*Aim*:
Show every line containing "script" by copying it.

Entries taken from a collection
--- BEGIN ---
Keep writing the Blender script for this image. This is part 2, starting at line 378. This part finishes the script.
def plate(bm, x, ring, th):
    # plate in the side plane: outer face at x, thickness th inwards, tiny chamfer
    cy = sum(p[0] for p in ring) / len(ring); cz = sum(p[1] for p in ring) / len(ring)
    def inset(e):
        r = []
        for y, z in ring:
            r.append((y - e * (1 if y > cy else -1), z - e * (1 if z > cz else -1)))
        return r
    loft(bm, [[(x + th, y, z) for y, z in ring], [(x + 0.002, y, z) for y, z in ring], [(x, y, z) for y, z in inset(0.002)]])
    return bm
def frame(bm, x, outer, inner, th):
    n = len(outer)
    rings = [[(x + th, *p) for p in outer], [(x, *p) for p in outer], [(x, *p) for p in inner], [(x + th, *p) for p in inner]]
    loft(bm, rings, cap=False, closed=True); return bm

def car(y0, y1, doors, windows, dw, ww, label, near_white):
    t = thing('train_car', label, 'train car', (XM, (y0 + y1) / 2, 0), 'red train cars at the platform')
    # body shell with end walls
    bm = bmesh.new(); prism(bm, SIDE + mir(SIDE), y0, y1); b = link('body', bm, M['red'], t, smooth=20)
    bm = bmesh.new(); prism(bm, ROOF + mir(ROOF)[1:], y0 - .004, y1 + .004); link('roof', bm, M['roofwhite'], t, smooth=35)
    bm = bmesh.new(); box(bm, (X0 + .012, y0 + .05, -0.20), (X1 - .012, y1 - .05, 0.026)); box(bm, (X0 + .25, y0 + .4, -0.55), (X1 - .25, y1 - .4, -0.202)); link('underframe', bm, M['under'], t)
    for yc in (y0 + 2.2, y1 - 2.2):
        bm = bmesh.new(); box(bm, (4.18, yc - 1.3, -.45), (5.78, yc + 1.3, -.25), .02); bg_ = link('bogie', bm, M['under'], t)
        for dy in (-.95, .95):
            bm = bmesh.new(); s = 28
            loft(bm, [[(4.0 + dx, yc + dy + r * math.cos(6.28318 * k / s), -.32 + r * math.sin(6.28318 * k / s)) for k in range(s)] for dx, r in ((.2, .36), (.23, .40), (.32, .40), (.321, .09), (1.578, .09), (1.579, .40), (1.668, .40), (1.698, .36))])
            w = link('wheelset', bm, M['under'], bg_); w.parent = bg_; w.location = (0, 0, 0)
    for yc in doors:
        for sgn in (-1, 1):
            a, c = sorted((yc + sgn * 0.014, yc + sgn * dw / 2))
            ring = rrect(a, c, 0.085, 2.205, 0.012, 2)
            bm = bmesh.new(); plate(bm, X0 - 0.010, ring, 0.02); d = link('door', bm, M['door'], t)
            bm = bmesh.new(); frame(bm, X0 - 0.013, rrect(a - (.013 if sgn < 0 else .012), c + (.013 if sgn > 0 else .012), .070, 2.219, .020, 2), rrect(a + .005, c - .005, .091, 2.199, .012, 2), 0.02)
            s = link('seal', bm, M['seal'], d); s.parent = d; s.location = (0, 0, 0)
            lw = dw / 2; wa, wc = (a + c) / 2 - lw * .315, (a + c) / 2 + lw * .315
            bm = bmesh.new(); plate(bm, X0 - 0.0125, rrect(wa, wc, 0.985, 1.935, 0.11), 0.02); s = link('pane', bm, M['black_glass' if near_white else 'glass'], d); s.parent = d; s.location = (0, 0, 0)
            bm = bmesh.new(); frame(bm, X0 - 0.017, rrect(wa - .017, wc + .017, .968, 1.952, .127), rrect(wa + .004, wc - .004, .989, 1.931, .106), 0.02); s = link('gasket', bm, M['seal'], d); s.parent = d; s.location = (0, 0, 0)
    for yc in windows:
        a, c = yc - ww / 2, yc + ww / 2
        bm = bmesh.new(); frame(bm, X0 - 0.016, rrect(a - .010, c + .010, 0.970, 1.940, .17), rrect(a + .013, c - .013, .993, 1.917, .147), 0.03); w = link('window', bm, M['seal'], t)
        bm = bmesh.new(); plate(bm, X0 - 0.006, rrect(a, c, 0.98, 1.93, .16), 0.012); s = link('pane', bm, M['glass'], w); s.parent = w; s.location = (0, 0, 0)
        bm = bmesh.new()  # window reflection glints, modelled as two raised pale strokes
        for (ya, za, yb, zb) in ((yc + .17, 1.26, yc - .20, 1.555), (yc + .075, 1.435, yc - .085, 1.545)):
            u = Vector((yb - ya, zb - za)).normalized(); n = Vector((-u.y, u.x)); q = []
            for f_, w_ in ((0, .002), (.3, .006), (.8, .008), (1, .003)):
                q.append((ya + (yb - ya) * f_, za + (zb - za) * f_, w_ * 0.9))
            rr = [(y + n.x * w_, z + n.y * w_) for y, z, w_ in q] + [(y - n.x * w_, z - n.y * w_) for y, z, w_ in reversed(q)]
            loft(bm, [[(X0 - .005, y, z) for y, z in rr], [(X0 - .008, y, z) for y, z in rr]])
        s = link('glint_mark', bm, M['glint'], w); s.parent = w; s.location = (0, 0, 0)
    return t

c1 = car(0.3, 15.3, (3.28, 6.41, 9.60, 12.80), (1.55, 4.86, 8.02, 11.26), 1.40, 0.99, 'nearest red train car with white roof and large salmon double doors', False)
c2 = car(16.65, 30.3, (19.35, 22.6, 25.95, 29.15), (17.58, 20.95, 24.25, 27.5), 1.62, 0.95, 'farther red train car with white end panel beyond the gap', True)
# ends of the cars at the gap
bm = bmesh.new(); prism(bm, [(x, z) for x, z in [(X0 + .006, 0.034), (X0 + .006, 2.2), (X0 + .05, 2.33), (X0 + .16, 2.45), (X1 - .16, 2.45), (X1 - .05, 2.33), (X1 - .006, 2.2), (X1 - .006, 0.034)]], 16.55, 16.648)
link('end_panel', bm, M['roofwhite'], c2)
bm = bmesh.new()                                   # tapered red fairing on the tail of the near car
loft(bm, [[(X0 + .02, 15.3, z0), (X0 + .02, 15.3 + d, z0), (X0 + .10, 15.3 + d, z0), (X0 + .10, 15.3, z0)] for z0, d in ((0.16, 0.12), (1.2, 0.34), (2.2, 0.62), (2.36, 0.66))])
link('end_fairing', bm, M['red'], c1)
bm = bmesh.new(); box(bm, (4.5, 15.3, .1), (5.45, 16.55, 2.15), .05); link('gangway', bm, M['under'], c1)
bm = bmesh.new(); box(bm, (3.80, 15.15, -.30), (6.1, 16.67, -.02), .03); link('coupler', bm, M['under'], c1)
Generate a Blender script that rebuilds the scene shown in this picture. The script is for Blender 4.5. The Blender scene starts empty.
--- END ---
*Task output*:
Keep writing the Blender script for this image. This is part 2, starting at line 378. This part finishes the script.
Generate a Blender script that rebuilds the scene shown in this picture. The script is for Blender 4.5. The Blender scene starts empty.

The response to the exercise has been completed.